'''

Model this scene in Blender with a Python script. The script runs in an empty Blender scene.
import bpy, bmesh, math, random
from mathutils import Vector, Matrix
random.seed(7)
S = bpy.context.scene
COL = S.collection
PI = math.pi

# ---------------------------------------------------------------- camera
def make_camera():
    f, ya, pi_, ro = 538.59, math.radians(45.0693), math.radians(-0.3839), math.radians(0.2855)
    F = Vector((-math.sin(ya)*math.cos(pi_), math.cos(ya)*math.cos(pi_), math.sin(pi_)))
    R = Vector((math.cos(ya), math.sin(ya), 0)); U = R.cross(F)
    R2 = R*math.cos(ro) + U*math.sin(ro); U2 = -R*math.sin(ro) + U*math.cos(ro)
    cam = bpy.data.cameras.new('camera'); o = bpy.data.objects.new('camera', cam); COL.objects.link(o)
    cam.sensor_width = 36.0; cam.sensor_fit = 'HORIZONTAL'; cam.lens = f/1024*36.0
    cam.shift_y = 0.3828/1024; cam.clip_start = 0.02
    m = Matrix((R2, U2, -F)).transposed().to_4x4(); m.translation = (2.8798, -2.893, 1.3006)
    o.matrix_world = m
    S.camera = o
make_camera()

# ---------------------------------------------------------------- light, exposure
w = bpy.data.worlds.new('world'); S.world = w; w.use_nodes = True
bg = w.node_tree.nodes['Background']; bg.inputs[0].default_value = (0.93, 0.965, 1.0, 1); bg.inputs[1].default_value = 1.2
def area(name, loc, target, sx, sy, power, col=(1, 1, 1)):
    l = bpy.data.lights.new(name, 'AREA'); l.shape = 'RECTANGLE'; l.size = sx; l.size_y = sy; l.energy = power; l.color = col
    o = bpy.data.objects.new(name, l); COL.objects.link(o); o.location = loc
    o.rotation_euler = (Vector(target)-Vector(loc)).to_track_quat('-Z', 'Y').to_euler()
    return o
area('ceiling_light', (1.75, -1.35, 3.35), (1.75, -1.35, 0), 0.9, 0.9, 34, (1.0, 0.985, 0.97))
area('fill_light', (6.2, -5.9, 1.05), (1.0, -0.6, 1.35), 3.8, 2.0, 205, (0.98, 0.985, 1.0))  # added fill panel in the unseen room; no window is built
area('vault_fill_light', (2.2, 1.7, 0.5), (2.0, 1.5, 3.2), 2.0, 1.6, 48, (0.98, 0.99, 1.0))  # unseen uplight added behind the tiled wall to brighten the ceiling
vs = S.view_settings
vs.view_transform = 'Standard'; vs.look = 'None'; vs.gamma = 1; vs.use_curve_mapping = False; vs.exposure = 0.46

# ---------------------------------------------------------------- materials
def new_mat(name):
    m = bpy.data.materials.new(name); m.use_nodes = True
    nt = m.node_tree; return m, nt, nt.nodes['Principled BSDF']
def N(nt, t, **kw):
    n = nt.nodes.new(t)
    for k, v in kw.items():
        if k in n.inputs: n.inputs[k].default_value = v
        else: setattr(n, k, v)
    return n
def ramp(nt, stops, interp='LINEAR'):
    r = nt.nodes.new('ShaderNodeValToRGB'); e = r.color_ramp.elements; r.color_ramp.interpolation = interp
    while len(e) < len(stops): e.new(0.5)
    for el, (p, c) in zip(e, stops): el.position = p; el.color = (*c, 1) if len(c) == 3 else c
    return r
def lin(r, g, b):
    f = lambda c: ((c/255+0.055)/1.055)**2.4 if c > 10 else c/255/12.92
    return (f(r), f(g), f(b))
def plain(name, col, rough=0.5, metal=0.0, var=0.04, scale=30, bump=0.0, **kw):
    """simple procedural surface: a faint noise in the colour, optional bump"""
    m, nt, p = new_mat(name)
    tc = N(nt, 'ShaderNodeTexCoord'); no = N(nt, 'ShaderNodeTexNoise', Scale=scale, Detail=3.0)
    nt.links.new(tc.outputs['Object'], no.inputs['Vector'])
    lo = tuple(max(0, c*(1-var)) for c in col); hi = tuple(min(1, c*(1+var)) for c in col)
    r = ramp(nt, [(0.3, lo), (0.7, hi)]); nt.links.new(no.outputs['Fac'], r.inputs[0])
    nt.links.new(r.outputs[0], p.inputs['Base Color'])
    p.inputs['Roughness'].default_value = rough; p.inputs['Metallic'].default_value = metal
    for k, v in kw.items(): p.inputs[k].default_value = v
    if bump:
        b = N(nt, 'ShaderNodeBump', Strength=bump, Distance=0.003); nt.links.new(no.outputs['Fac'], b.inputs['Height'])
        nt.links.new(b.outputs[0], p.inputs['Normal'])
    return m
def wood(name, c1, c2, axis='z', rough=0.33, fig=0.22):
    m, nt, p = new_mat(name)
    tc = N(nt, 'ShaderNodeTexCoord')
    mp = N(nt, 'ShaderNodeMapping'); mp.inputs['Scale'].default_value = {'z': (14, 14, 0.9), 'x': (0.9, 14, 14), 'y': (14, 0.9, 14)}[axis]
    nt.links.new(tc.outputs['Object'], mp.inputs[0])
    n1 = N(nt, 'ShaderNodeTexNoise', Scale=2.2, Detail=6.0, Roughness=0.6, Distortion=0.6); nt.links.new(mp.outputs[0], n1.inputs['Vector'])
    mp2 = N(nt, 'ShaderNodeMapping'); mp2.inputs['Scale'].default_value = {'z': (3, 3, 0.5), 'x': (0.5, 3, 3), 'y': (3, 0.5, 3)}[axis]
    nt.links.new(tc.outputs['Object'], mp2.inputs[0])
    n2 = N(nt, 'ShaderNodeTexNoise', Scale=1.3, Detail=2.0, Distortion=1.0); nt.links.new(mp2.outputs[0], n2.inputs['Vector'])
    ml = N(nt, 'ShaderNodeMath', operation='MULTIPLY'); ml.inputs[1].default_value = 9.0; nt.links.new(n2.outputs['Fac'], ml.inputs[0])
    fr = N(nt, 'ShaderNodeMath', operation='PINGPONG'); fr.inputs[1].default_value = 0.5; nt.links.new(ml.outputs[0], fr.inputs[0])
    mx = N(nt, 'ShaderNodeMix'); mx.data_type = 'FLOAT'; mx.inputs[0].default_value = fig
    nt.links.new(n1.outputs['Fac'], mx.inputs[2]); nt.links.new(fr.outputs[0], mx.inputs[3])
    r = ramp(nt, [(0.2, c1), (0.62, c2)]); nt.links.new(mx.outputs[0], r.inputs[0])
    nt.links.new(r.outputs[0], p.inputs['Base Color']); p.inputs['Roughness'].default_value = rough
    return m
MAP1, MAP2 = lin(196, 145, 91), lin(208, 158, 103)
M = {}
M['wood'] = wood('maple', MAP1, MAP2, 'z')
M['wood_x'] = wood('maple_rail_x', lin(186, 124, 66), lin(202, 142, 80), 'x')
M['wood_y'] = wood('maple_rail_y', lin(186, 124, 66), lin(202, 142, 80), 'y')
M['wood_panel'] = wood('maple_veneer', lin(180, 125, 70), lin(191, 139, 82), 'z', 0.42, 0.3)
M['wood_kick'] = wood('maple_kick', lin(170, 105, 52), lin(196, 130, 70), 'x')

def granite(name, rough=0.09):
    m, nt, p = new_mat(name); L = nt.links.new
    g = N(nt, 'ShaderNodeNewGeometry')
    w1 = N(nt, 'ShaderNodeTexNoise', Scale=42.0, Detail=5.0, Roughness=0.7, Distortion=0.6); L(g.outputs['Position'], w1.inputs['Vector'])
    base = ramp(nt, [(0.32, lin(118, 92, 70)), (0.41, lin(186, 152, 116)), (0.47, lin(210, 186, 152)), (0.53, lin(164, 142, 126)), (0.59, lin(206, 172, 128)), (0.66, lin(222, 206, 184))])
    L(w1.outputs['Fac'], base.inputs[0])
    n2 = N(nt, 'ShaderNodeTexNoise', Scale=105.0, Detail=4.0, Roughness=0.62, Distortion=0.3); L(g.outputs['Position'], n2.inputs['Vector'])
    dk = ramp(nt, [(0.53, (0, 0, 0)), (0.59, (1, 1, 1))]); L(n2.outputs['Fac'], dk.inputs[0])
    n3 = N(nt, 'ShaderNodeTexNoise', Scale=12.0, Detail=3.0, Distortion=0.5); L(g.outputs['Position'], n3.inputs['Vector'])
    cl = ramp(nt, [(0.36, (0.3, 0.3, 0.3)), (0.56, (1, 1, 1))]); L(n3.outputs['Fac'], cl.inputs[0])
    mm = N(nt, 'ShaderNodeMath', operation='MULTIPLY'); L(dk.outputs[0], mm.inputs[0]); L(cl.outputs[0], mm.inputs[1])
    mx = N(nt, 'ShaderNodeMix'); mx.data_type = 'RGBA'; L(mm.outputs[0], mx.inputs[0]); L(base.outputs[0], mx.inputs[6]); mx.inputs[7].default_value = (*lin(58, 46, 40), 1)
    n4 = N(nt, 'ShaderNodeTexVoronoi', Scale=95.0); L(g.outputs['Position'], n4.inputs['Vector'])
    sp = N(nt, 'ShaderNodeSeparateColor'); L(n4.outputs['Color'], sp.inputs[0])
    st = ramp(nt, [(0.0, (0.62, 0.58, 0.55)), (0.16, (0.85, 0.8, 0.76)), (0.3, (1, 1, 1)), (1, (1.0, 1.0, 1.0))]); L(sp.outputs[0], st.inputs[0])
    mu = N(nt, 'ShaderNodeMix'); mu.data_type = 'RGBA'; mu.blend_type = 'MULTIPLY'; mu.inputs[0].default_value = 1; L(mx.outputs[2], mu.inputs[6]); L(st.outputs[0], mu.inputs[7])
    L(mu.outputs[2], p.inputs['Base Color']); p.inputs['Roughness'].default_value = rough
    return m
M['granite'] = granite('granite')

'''

# [TASK DESCRIPTION]
Reproduce each line of the material containing the word "wood".

# [OUTPUT]
def wood(name, c1, c2, axis='z', rough=0.33, fig=0.22):
M['wood'] = wood('maple', MAP1, MAP2, 'z')
M['wood_x'] = wood('maple_rail_x', lin(186, 124, 66), lin(202, 142, 80), 'x')
M['wood_y'] = wood('maple_rail_y', lin(186, 124, 66), lin(202, 142, 80), 'y')
M['wood_panel'] = wood('maple_veneer', lin(180, 125, 70), lin(191, 139, 82), 'z', 0.42, 0.3)
M['wood_kick'] = wood('maple_kick', lin(170, 105, 52), lin(196, 130, 70), 'x')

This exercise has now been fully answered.